Rockhurst University Welcomes First Chief Inclusion Officer

Wednesday, April 17, 2019
New University Chief Inclusion Officer Leslie Doyle

Leslie Doyle, Ed.D., grew up across the street from the Rockhurst University campus. This month, she’s been welcomed back as the University’s inaugural chief inclusion officer.

In this position, Doyle will lead the Office of Diversity, Equity and Inclusion, a newly created office charged with driving strategic efforts to make Rockhurst a home for all. Working collaboratively across campus, the office will assist students, faculty and staff from historically marginalized populations, and will develop offerings for the campus community that facilitate growth in self-awareness and understanding of others.

“This project is about paving a path for our future as an institution,” said Rockhurst University President the Rev. Thomas B. Curran, S.J. “Walking with one another as true companions is at the core of our educational mission and, as critically, of our identity as a Jesuit institution.”

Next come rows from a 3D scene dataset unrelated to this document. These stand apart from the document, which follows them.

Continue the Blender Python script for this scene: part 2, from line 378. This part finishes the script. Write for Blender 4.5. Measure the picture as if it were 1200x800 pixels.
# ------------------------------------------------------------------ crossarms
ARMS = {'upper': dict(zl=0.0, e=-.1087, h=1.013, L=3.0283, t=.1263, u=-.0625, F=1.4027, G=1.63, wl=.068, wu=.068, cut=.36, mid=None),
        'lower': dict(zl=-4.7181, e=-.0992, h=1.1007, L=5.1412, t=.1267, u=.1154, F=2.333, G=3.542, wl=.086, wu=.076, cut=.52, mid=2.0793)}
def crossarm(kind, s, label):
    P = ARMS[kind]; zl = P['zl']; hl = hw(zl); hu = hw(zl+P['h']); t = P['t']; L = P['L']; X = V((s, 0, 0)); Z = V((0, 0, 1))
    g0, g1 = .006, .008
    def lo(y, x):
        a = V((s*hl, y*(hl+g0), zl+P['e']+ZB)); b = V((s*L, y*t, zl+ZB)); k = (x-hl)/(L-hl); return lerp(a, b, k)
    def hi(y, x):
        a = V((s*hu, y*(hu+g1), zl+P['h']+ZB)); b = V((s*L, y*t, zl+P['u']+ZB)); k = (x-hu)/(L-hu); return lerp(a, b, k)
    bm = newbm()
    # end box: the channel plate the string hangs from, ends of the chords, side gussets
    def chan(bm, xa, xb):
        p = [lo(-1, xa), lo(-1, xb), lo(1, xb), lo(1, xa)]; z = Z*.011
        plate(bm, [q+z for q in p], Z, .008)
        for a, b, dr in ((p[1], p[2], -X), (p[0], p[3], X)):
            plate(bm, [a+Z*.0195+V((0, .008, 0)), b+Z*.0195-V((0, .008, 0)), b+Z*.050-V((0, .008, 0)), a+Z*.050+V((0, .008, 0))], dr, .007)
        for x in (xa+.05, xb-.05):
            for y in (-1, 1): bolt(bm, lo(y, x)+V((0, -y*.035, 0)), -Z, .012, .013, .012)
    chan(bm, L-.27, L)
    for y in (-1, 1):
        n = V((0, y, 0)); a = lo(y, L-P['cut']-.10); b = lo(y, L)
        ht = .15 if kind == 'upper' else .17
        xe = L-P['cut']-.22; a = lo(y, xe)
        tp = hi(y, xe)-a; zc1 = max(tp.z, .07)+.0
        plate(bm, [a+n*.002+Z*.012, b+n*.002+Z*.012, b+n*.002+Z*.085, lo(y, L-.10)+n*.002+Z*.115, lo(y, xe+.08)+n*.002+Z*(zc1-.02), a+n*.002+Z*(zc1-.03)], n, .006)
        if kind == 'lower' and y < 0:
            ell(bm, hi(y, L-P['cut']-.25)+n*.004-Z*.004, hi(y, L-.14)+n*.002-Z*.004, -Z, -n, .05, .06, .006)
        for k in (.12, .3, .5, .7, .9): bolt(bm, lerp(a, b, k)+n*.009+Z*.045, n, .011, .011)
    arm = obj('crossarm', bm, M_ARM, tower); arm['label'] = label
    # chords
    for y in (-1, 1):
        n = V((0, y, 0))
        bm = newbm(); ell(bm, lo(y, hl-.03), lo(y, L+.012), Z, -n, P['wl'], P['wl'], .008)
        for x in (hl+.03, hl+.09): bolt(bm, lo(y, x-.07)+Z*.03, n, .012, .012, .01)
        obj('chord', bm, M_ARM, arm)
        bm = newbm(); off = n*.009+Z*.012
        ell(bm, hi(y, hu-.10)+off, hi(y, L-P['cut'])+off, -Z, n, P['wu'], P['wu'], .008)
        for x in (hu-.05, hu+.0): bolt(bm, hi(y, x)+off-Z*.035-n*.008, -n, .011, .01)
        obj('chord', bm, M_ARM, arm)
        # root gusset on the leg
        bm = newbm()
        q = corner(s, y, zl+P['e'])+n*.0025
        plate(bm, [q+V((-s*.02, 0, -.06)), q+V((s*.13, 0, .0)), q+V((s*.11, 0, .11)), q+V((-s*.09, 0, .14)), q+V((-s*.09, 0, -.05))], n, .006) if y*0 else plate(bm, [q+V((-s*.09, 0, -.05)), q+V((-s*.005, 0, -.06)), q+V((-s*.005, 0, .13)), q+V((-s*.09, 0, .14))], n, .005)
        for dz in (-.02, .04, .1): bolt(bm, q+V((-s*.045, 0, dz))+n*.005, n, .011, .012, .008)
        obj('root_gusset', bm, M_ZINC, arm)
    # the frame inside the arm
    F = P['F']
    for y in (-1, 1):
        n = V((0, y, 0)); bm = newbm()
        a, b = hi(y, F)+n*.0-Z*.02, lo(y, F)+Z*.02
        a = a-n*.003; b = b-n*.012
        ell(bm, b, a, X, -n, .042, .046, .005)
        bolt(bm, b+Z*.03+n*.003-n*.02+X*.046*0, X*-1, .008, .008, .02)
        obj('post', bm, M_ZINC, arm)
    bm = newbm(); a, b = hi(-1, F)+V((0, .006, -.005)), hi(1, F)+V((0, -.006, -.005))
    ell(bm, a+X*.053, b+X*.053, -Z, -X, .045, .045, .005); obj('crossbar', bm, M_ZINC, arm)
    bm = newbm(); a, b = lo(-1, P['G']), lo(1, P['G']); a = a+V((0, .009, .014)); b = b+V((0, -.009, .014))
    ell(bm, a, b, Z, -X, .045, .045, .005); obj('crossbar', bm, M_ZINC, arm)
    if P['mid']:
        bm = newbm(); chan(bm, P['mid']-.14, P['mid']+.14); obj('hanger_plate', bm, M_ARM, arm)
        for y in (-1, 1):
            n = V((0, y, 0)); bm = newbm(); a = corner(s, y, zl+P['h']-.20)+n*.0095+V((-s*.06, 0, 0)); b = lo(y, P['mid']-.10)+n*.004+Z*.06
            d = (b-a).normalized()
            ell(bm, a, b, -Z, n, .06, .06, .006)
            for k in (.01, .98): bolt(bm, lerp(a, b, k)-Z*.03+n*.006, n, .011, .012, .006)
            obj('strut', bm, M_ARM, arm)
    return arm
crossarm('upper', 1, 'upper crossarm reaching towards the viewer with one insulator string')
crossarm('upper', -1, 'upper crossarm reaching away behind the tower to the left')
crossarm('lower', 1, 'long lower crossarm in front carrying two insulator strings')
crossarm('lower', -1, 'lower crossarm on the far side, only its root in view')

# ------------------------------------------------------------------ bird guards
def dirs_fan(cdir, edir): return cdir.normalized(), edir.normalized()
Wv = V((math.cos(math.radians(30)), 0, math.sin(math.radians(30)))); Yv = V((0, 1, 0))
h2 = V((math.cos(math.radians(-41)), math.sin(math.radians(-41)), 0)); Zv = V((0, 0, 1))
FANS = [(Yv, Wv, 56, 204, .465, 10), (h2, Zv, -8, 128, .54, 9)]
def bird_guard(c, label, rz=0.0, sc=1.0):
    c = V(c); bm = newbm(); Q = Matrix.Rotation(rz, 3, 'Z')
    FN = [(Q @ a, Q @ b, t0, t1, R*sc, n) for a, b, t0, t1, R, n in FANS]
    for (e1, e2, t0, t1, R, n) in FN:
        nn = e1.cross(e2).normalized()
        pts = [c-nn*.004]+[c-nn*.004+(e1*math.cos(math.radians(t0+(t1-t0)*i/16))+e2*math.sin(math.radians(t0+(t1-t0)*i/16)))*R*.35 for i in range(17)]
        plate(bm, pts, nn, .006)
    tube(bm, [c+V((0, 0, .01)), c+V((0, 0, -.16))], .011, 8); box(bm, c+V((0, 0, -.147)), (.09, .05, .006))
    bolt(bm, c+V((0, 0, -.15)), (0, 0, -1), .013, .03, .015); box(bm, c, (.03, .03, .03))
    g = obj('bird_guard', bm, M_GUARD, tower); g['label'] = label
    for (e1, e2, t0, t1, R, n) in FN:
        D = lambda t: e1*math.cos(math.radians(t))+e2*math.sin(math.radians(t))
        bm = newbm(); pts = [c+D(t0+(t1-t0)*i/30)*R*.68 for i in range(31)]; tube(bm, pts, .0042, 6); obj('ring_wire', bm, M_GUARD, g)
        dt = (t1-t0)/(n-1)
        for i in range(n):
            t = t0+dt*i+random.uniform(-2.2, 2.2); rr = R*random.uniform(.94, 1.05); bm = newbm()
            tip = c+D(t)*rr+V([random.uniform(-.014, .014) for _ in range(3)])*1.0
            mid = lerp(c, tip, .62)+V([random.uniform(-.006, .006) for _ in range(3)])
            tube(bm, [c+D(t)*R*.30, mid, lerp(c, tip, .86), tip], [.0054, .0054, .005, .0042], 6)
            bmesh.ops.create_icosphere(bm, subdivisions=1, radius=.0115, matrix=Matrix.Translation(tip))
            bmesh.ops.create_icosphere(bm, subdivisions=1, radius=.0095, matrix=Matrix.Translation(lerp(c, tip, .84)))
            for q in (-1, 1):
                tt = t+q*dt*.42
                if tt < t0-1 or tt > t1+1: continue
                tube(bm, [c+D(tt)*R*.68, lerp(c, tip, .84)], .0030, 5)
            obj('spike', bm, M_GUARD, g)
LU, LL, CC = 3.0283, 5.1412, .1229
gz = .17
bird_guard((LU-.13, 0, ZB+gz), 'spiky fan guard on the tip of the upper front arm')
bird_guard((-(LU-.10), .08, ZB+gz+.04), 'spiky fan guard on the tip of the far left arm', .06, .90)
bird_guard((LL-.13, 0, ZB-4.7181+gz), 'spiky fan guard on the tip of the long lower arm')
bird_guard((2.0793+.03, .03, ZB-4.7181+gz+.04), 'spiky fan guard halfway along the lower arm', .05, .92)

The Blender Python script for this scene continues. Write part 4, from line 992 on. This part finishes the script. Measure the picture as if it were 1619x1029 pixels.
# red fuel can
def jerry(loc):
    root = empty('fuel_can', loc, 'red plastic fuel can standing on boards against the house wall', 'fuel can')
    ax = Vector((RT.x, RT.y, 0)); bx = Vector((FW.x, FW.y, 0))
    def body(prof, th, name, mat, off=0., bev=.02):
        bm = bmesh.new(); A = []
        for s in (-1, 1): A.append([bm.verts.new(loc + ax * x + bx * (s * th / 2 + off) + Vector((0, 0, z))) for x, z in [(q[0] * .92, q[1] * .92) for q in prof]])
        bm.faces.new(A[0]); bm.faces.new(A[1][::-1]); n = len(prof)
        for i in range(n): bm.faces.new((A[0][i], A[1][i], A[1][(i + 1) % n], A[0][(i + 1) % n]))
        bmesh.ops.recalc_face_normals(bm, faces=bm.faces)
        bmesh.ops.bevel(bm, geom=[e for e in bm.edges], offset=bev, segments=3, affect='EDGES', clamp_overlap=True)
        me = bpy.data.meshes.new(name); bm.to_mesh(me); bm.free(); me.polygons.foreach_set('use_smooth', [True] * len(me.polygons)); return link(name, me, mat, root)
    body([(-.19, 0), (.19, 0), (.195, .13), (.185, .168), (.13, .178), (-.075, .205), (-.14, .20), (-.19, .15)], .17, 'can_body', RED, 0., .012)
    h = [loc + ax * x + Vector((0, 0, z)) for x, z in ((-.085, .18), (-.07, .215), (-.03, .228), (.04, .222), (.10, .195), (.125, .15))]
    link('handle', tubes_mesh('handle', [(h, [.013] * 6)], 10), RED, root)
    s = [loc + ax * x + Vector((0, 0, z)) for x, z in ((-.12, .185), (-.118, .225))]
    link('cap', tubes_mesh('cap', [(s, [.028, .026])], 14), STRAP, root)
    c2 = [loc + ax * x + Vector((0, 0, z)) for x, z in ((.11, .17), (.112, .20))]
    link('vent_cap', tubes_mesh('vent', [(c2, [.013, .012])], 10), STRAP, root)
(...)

For 13 years, Doyle has been part of the staff at Fontbonne University in St. Louis, Missouri. Most recently, she served as the director of service, diversity and social justice at the institution.

Doyle earned a Bachelor of Science at Northwest Missouri State University, a Master of Science in higher education at the University of Kansas, Master of Management in business and leadership at Fontbonne University, and Doctor of Education in higher education leadership at Maryville University.

In addition to bringing almost two decades of experience in higher education to the job, Doyle’s local upbringing means the position is also something of a homecoming.

“When I was young, my mother would watch us cross the street to play on campus, that was our playground,” she said. “So to come back and have the opportunity to have an impact in the place I grew up is really exciting.” 

Doyle’s hiring is the culmination of a process more than a year in the making, following a yearlong campus climate survey conducted by Rankin and Associates that included an anonymous survey and in-person sessions for faculty, staff, and students designed to foster honest evaluations of inclusiveness on campus. Those discussions, Doyle said, helps set the stage for institutional transformation in an intentional, long-lasting way.

“I think that what I’ve learned in my work is that it’s important to include everyone in the conversation,” she said. “I admire the work that’s already been done at Rockhurst, and I look forward to continuing to build toward a common goal of making inclusivity our way of proceeding.”